Though the board has approved the transaction, it must go through a few more phases, including approval by shareholders and antitrust clearance. If the transaction is fully approved, the companies expect it to go through in the year’s second quarter.

The deal also gives Duck Creek until February 7, 2023, to shop around and solicit acquisition offers from other investment firms.

What happens when a company goes private?

As part of the acquisition of Duck Creek, Vista intends to take the company private. This means that its shares will no longer trade on the open market for investors to buy and sell.

Privatization is a popular strategy for large investors for a few reasons.

For example, it gives the new owners more control over the business. Managers can focus on running and growing the company without appeasing shareholders. There may also be less stringent reporting and filing requirements with groups like the SEC, reducing overhead.

Private companies also have greater privacy than public ones. Businesses that are developing new technology or cutting-edge products may prefer this to being public and having to disclose some details of what they’re working on.

Typically, when an investor wishes to take a business private, they offer to purchase shares in the company at a premium. That’s why, for example, Elon Musk bought Twitter shares at $54.20 per share when it had been trading at less than $50. It’s also why Vista is paying $19 a share for Duck Creek when the company had been sitting at $13 just the week prior.

If the board and shareholders agree to the deal, shareholders will receive the agreed-upon price for their stake in the company. Then, the new owner will delist it, removing it from public stock exchanges.

For investment firms, privatization makes sense when they believe the broader market undervalues a company or that their influence and ownership of a company can help expand it. Shareholders often approve privatization takeover offers because the premium typically represents a significant return on their investment.

In general, investment firms that take businesses private have a medium-to-long-term plan to turn a profit on the company. They may merge the acquisition into another business they own, sell it to another private investment firm, or even take it public again in the future.

What it means for investors

When a takeover is announced, shares in the firm getting acquired will generally increase to the reported acquisition price. Shares may trade slightly below this price depending on investor confidence in whether the deal will go through.

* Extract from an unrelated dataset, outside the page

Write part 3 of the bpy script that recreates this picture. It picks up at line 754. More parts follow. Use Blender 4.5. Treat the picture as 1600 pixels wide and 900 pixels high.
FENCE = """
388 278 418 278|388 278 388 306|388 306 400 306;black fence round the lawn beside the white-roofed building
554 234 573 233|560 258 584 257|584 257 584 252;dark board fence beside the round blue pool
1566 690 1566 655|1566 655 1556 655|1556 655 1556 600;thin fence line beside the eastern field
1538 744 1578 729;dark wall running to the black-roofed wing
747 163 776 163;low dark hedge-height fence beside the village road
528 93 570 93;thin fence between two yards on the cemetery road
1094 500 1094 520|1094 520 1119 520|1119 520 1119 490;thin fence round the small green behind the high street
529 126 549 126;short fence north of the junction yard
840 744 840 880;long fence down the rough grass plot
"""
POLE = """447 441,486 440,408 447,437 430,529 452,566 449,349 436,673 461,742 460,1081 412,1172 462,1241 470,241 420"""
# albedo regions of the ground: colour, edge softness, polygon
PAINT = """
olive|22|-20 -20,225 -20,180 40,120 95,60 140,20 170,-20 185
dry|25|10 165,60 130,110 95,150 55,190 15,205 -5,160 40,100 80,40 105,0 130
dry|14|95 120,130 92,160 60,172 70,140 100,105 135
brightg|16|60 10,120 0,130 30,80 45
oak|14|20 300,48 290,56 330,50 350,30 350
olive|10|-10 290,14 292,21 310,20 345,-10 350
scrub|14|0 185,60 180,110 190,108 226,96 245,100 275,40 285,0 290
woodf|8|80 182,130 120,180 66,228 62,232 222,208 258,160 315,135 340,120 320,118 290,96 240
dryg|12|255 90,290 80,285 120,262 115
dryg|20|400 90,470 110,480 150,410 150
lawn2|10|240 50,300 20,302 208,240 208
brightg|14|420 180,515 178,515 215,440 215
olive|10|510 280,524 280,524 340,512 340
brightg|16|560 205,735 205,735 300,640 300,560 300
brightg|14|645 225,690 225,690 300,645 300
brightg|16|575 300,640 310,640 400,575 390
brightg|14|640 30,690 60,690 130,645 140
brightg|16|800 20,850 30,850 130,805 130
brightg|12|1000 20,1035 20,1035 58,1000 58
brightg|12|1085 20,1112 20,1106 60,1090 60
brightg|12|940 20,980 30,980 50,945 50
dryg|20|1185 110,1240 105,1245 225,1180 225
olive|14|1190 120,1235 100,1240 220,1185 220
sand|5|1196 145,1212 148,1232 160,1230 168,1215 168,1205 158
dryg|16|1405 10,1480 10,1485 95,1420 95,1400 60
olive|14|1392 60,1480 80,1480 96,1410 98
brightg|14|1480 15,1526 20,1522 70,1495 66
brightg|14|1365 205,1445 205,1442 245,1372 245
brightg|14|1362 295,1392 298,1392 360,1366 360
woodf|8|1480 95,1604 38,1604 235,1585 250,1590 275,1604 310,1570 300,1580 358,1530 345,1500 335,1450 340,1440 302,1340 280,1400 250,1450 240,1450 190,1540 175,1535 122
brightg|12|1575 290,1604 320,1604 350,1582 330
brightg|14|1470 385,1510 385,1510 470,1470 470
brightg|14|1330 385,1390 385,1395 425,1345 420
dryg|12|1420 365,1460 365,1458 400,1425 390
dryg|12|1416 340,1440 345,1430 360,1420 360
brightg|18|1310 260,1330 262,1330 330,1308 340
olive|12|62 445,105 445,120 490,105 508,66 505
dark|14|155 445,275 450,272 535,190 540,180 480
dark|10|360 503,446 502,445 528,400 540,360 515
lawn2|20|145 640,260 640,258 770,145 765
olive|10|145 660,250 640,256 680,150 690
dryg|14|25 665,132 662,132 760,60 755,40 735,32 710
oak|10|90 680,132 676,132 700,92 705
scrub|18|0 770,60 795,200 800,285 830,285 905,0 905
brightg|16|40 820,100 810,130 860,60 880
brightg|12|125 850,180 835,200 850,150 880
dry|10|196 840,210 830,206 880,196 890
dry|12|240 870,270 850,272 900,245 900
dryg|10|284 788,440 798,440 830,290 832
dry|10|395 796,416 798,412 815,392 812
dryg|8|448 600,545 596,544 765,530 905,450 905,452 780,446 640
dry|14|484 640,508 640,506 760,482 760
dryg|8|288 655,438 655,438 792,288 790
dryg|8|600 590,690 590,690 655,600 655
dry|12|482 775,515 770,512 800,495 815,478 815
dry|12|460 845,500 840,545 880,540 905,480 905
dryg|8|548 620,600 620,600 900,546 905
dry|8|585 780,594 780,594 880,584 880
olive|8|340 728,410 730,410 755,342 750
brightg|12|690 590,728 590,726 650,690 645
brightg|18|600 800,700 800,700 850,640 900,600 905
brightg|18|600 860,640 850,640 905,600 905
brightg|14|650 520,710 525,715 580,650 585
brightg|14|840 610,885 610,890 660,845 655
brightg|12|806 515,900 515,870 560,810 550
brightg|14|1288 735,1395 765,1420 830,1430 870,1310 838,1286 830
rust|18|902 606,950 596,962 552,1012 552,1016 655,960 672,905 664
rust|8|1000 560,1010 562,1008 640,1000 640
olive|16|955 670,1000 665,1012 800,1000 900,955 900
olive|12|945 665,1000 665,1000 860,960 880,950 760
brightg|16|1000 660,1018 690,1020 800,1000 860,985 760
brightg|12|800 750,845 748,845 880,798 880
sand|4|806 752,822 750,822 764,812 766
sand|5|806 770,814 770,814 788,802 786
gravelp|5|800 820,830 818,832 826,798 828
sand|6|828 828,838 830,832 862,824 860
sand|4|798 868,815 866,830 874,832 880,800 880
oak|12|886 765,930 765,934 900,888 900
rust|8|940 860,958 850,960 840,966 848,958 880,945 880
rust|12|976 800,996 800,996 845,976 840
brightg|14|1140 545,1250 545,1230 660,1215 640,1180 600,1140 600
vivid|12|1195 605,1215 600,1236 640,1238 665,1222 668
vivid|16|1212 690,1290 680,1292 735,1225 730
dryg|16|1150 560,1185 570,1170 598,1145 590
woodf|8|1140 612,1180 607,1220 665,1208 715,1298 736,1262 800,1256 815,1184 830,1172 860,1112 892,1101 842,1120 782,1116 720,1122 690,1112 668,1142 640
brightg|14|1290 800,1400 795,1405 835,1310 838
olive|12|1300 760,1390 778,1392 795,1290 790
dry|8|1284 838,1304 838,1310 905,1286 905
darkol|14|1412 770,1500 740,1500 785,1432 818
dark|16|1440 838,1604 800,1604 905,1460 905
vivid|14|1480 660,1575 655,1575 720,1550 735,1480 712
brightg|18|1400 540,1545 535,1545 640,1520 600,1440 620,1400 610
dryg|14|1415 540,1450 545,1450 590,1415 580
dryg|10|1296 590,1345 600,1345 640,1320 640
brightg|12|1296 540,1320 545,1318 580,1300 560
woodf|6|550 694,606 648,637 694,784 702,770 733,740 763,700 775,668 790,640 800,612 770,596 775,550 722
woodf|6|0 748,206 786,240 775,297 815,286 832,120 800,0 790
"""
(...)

After the announcement, Duck Creek shares jumped to $19 per share and have not moved more than 10 cents in either direction since, showing investor confidence in the completion of the deal.

Interested investors could consider buying shares when they sink below $19, but the returns are unlikely to be worth doing so.

Investors who want to take advantage of the significant gains that come when a company gets acquired and goes private may instead look to buy shares in firms they feel are widely undervalued and appeal to private investment firms.

The bottom line

Companies go private every day. Due to the premiums involved, it can be an exciting time for investors lucky enough to own shares in those companies. However, knowing which businesses are about to be acquired is incredibly difficult.